── RECORD LIST

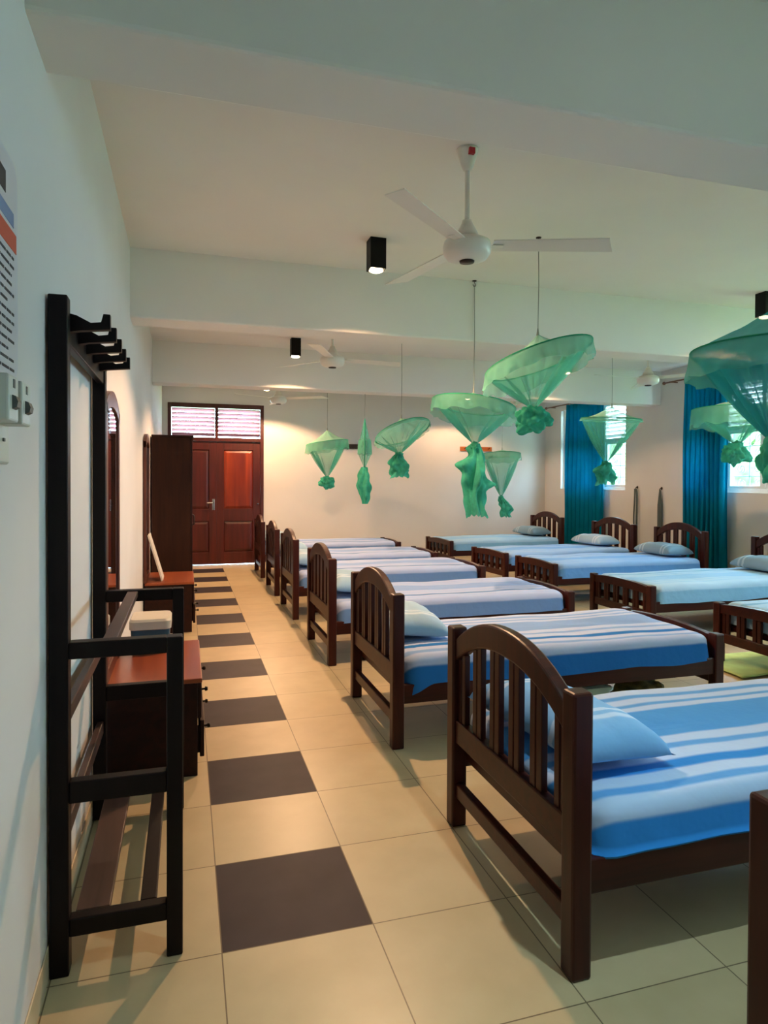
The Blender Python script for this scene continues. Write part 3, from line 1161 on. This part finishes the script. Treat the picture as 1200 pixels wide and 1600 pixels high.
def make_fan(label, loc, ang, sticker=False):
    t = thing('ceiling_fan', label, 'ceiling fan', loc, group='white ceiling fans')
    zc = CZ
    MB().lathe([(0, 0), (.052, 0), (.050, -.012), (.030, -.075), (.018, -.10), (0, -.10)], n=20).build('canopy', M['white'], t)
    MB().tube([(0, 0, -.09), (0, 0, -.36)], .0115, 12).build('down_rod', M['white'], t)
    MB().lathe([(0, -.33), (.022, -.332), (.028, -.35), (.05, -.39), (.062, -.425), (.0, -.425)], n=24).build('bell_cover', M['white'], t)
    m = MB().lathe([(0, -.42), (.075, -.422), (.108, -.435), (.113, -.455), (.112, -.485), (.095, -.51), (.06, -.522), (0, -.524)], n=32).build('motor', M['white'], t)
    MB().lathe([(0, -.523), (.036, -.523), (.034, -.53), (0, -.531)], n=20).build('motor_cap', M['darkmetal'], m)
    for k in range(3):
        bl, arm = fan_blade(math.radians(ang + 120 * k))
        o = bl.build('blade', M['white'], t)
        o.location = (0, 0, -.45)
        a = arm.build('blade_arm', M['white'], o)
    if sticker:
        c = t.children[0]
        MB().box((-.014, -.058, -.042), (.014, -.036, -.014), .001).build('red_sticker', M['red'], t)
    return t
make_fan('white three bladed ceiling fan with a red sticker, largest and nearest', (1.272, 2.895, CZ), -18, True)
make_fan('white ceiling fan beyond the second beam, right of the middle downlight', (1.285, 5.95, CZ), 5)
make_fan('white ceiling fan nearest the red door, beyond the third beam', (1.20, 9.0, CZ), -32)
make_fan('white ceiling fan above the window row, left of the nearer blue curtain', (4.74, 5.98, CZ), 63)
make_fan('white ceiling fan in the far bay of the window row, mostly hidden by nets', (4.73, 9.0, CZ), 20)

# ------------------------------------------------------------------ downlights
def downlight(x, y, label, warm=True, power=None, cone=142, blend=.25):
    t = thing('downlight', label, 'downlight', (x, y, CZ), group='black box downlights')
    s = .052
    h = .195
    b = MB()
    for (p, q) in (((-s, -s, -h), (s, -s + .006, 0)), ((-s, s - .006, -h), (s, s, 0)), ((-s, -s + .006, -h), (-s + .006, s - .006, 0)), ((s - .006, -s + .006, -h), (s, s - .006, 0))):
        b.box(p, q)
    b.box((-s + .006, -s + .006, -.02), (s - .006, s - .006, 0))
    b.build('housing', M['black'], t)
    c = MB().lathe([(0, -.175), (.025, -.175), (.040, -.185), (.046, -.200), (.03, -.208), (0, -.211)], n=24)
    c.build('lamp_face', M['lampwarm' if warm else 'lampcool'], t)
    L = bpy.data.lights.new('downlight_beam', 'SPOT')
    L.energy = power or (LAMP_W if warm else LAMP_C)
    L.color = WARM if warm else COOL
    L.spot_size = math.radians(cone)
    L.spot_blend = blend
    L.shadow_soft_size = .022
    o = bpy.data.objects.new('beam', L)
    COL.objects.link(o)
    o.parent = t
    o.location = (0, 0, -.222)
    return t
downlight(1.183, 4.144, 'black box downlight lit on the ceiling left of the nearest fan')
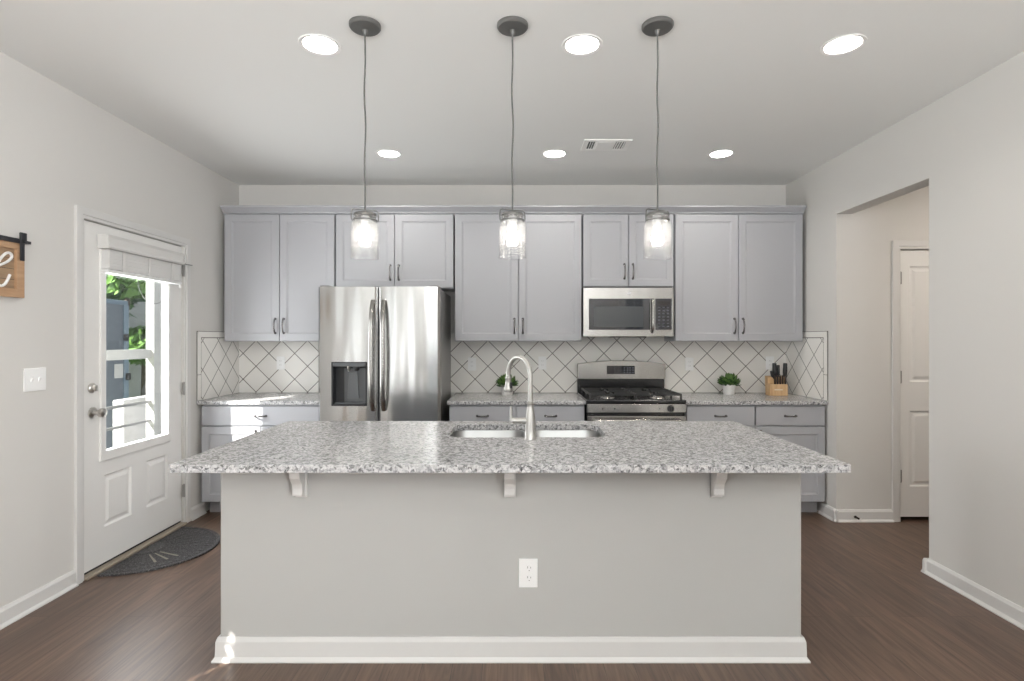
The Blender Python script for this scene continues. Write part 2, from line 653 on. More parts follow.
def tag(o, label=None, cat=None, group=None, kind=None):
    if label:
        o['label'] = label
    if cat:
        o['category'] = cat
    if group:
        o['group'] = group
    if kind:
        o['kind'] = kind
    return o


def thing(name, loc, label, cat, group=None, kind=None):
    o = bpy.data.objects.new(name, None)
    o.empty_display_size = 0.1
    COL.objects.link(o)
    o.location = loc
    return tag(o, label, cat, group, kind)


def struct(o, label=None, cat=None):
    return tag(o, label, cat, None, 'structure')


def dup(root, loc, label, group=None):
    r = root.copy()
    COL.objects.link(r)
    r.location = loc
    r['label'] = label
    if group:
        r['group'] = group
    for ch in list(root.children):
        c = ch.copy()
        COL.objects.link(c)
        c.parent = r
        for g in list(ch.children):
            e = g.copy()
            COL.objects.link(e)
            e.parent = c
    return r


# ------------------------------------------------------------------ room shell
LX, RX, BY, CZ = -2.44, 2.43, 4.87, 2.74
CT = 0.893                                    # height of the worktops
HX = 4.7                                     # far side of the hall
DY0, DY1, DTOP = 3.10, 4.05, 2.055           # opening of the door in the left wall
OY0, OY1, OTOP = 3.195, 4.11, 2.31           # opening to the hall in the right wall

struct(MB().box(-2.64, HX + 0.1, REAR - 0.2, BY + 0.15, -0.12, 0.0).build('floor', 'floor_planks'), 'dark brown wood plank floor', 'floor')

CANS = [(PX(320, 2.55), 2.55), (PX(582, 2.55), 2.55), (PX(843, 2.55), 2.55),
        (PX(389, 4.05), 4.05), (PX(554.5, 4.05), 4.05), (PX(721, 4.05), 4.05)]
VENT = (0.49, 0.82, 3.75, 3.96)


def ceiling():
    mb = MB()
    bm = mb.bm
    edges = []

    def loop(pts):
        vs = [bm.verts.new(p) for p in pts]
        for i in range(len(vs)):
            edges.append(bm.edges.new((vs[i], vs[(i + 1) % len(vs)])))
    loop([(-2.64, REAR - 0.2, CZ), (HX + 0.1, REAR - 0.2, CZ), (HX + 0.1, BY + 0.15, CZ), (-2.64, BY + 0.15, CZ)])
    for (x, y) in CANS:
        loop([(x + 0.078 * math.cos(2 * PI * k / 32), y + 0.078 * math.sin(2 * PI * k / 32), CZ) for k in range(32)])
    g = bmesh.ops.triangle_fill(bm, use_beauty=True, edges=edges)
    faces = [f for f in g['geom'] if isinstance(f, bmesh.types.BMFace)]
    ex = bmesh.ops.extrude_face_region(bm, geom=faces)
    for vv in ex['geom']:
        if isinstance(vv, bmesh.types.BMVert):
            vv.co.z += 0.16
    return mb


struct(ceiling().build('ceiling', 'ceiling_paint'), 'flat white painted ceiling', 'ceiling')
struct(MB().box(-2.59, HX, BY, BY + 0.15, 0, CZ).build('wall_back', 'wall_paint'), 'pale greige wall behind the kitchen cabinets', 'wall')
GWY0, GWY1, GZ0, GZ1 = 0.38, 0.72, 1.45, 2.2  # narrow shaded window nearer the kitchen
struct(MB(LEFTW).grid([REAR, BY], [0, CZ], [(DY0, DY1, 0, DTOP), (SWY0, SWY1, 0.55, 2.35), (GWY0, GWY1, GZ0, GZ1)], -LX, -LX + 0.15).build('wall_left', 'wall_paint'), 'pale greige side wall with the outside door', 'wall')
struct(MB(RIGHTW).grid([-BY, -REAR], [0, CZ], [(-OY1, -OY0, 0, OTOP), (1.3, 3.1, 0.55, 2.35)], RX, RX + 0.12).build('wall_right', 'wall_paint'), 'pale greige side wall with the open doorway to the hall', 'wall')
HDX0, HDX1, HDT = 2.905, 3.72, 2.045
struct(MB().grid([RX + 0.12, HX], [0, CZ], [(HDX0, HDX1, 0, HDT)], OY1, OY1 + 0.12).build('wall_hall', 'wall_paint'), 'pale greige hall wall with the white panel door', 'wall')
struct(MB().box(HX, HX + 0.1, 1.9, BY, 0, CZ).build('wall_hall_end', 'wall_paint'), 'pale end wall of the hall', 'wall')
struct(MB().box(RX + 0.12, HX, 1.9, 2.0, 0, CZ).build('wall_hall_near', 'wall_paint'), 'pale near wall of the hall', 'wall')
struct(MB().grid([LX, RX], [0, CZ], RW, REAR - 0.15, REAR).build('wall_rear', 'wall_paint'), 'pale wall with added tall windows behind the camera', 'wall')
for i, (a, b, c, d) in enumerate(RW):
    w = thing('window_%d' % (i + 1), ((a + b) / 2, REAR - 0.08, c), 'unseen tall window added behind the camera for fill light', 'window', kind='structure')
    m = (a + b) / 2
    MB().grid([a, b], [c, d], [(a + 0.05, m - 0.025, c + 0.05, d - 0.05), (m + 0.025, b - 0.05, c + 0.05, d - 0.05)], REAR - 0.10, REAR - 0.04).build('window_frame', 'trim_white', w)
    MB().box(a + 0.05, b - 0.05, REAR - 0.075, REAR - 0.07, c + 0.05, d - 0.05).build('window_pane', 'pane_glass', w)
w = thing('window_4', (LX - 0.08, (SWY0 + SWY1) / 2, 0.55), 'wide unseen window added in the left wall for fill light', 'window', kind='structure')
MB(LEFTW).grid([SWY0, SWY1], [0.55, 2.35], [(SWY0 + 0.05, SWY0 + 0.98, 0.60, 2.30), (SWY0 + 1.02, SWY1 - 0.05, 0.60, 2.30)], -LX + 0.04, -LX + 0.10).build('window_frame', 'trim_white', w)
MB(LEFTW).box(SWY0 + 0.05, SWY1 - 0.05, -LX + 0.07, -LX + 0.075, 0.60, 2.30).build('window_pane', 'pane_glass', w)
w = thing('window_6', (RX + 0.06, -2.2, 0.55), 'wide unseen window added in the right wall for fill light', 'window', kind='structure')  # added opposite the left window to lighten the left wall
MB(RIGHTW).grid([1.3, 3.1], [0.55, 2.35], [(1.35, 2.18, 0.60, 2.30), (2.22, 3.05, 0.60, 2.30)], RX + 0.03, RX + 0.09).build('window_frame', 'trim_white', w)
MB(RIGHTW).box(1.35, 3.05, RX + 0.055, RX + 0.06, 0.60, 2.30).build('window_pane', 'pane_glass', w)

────

WHAT TO PRODUCE
Look through the entries above for the word "part". Copy every line where it shows up.

EXERCISE ANSWER
The Blender Python script for this scene continues. Write part 3, from line 1161 on. This part finishes the script. Treat the picture as 1200 pixels wide and 1600 pixels high.
The Blender Python script for this scene continues. Write part 2, from line 653 on. More parts follow.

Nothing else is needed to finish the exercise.